** Start RECORD SET **

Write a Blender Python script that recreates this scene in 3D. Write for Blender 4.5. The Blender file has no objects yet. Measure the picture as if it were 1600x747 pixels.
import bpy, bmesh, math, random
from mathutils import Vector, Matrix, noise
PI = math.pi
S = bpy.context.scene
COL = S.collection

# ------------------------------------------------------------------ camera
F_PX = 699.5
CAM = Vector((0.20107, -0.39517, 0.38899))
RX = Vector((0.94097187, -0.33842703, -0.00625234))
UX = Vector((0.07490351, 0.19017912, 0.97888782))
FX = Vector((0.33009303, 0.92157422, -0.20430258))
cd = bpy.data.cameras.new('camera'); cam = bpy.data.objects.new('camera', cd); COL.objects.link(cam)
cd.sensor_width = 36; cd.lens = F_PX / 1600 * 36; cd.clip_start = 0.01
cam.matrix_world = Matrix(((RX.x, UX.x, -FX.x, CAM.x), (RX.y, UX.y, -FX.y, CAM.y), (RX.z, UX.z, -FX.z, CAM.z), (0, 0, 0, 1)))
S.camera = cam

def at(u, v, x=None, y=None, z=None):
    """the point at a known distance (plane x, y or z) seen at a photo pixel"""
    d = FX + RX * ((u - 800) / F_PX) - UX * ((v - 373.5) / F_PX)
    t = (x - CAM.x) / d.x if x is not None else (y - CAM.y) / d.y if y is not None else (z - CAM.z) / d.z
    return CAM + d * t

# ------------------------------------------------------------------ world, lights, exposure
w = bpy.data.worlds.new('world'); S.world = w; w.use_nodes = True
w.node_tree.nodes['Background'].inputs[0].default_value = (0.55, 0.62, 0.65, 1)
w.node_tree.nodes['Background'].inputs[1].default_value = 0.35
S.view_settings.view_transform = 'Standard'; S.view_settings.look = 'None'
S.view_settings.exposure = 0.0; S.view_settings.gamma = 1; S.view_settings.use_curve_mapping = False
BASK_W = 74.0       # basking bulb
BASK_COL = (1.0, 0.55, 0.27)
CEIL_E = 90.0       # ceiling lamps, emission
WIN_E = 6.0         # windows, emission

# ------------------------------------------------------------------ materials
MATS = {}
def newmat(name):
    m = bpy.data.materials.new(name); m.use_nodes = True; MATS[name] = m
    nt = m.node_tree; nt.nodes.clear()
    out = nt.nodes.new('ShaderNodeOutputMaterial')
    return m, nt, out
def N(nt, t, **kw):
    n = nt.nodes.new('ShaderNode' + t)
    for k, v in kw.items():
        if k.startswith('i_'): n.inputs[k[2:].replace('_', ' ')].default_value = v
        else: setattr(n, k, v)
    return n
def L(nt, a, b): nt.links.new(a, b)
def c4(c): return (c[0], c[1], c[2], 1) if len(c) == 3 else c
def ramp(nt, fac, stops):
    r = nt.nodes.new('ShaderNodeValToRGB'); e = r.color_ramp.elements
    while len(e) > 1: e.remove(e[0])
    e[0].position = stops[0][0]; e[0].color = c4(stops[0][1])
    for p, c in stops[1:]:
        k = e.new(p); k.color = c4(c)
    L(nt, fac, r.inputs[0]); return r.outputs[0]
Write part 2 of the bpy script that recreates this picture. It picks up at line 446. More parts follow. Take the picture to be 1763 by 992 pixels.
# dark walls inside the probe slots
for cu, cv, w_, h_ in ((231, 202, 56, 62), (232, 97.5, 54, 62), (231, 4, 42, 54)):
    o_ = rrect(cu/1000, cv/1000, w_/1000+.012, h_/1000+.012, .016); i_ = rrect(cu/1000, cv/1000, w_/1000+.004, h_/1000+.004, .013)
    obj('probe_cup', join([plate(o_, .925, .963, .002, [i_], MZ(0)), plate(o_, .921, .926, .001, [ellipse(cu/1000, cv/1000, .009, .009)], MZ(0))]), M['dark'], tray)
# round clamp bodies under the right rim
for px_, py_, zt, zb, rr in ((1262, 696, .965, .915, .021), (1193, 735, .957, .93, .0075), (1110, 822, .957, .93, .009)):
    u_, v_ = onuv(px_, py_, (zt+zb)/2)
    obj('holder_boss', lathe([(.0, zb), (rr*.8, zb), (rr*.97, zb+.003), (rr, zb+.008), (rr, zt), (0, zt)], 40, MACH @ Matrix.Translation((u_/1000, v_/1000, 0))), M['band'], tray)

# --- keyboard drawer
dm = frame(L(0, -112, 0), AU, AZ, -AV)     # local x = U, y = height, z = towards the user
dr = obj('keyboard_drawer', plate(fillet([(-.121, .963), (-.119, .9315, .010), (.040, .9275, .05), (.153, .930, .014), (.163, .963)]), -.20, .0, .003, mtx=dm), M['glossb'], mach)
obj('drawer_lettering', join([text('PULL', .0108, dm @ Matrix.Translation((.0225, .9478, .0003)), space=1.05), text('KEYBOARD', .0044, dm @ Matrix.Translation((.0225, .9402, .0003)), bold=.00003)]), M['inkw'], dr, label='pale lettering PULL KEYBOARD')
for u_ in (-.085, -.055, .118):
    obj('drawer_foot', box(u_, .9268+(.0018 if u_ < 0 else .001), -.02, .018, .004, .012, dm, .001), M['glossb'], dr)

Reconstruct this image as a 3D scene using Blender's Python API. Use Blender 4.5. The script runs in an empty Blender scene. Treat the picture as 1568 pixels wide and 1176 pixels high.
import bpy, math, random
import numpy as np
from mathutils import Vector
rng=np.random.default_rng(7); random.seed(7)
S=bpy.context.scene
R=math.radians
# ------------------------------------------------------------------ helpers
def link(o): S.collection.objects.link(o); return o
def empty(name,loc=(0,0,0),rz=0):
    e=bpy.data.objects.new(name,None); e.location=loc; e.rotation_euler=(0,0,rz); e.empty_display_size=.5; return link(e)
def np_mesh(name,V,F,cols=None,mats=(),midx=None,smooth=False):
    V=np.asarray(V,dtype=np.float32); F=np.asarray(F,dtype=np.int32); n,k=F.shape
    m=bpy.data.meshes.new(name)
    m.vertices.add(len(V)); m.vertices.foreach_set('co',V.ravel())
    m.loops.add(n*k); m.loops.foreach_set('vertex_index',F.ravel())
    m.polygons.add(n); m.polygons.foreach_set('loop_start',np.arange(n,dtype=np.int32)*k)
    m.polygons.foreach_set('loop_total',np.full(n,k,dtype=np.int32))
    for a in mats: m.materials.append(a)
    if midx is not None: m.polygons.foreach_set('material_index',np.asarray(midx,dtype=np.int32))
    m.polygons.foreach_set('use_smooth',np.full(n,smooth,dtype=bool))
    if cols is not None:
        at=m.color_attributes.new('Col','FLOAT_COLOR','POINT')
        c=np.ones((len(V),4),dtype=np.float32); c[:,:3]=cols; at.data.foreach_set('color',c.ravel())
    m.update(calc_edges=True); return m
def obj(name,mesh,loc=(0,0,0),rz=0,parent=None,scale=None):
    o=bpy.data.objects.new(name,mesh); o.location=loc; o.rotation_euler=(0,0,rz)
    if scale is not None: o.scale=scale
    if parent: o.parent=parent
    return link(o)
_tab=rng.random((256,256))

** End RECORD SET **

## TASK PROMPT
Every entry should be output exactly as written, please.

## EXERCISE RESULT
Write a Blender Python script that recreates this scene in 3D. Write for Blender 4.5. The Blender file has no objects yet. Measure the picture as if it were 1600x747 pixels.
import bpy, bmesh, math, random
from mathutils import Vector, Matrix, noise
PI = math.pi
S = bpy.context.scene
COL = S.collection

# ------------------------------------------------------------------ camera
F_PX = 699.5
CAM = Vector((0.20107, -0.39517, 0.38899))
RX = Vector((0.94097187, -0.33842703, -0.00625234))
UX = Vector((0.07490351, 0.19017912, 0.97888782))
FX = Vector((0.33009303, 0.92157422, -0.20430258))
cd = bpy.data.cameras.new('camera'); cam = bpy.data.objects.new('camera', cd); COL.objects.link(cam)
cd.sensor_width = 36; cd.lens = F_PX / 1600 * 36; cd.clip_start = 0.01
cam.matrix_world = Matrix(((RX.x, UX.x, -FX.x, CAM.x), (RX.y, UX.y, -FX.y, CAM.y), (RX.z, UX.z, -FX.z, CAM.z), (0, 0, 0, 1)))
S.camera = cam

def at(u, v, x=None, y=None, z=None):
    """the point at a known distance (plane x, y or z) seen at a photo pixel"""
    d = FX + RX * ((u - 800) / F_PX) - UX * ((v - 373.5) / F_PX)
    t = (x - CAM.x) / d.x if x is not None else (y - CAM.y) / d.y if y is not None else (z - CAM.z) / d.z
    return CAM + d * t

# ------------------------------------------------------------------ world, lights, exposure
w = bpy.data.worlds.new('world'); S.world = w; w.use_nodes = True
w.node_tree.nodes['Background'].inputs[0].default_value = (0.55, 0.62, 0.65, 1)
w.node_tree.nodes['Background'].inputs[1].default_value = 0.35
S.view_settings.view_transform = 'Standard'; S.view_settings.look = 'None'
S.view_settings.exposure = 0.0; S.view_settings.gamma = 1; S.view_settings.use_curve_mapping = False
BASK_W = 74.0       # basking bulb
BASK_COL = (1.0, 0.55, 0.27)
CEIL_E = 90.0       # ceiling lamps, emission
WIN_E = 6.0         # windows, emission

# ------------------------------------------------------------------ materials
MATS = {}
def newmat(name):
    m = bpy.data.materials.new(name); m.use_nodes = True; MATS[name] = m
    nt = m.node_tree; nt.nodes.clear()
    out = nt.nodes.new('ShaderNodeOutputMaterial')
    return m, nt, out
def N(nt, t, **kw):
    n = nt.nodes.new('ShaderNode' + t)
    for k, v in kw.items():
        if k.startswith('i_'): n.inputs[k[2:].replace('_', ' ')].default_value = v
        else: setattr(n, k, v)
    return n
def L(nt, a, b): nt.links.new(a, b)
def c4(c): return (c[0], c[1], c[2], 1) if len(c) == 3 else c
def ramp(nt, fac, stops):
    r = nt.nodes.new('ShaderNodeValToRGB'); e = r.color_ramp.elements
    while len(e) > 1: e.remove(e[0])
    e[0].position = stops[0][0]; e[0].color = c4(stops[0][1])
    for p, c in stops[1:]:
        k = e.new(p); k.color = c4(c)
    L(nt, fac, r.inputs[0]); return r.outputs[0]
Write part 2 of the bpy script that recreates this picture. It picks up at line 446. More parts follow. Take the picture to be 1763 by 992 pixels.
# dark walls inside the probe slots
for cu, cv, w_, h_ in ((231, 202, 56, 62), (232, 97.5, 54, 62), (231, 4, 42, 54)):
    o_ = rrect(cu/1000, cv/1000, w_/1000+.012, h_/1000+.012, .016); i_ = rrect(cu/1000, cv/1000, w_/1000+.004, h_/1000+.004, .013)
    obj('probe_cup', join([plate(o_, .925, .963, .002, [i_], MZ(0)), plate(o_, .921, .926, .001, [ellipse(cu/1000, cv/1000, .009, .009)], MZ(0))]), M['dark'], tray)
# round clamp bodies under the right rim
for px_, py_, zt, zb, rr in ((1262, 696, .965, .915, .021), (1193, 735, .957, .93, .0075), (1110, 822, .957, .93, .009)):
    u_, v_ = onuv(px_, py_, (zt+zb)/2)
    obj('holder_boss', lathe([(.0, zb), (rr*.8, zb), (rr*.97, zb+.003), (rr, zb+.008), (rr, zt), (0, zt)], 40, MACH @ Matrix.Translation((u_/1000, v_/1000, 0))), M['band'], tray)

# --- keyboard drawer
dm = frame(L(0, -112, 0), AU, AZ, -AV)     # local x = U, y = height, z = towards the user
dr = obj('keyboard_drawer', plate(fillet([(-.121, .963), (-.119, .9315, .010), (.040, .9275, .05), (.153, .930, .014), (.163, .963)]), -.20, .0, .003, mtx=dm), M['glossb'], mach)
obj('drawer_lettering', join([text('PULL', .0108, dm @ Matrix.Translation((.0225, .9478, .0003)), space=1.05), text('KEYBOARD', .0044, dm @ Matrix.Translation((.0225, .9402, .0003)), bold=.00003)]), M['inkw'], dr, label='pale lettering PULL KEYBOARD')
for u_ in (-.085, -.055, .118):
    obj('drawer_foot', box(u_, .9268+(.0018 if u_ < 0 else .001), -.02, .018, .004, .012, dm, .001), M['glossb'], dr)

Reconstruct this image as a 3D scene using Blender's Python API. Use Blender 4.5. The script runs in an empty Blender scene. Treat the picture as 1568 pixels wide and 1176 pixels high.
import bpy, math, random
import numpy as np
from mathutils import Vector
rng=np.random.default_rng(7); random.seed(7)
S=bpy.context.scene
R=math.radians
# ------------------------------------------------------------------ helpers
def link(o): S.collection.objects.link(o); return o
def empty(name,loc=(0,0,0),rz=0):
    e=bpy.data.objects.new(name,None); e.location=loc; e.rotation_euler=(0,0,rz); e.empty_display_size=.5; return link(e)
def np_mesh(name,V,F,cols=None,mats=(),midx=None,smooth=False):
    V=np.asarray(V,dtype=np.float32); F=np.asarray(F,dtype=np.int32); n,k=F.shape
    m=bpy.data.meshes.new(name)
    m.vertices.add(len(V)); m.vertices.foreach_set('co',V.ravel())
    m.loops.add(n*k); m.loops.foreach_set('vertex_index',F.ravel())
    m.polygons.add(n); m.polygons.foreach_set('loop_start',np.arange(n,dtype=np.int32)*k)
    m.polygons.foreach_set('loop_total',np.full(n,k,dtype=np.int32))
    for a in mats: m.materials.append(a)
    if midx is not None: m.polygons.foreach_set('material_index',np.asarray(midx,dtype=np.int32))
    m.polygons.foreach_set('use_smooth',np.full(n,smooth,dtype=bool))
    if cols is not None:
        at=m.color_attributes.new('Col','FLOAT_COLOR','POINT')
        c=np.ones((len(V),4),dtype=np.float32); c[:,:3]=cols; at.data.foreach_set('color',c.ravel())
    m.update(calc_edges=True); return m
def obj(name,mesh,loc=(0,0,0),rz=0,parent=None,scale=None):
    o=bpy.data.objects.new(name,mesh); o.location=loc; o.rotation_euler=(0,0,rz)
    if scale is not None: o.scale=scale
    if parent: o.parent=parent
    return link(o)
_tab=rng.random((256,256))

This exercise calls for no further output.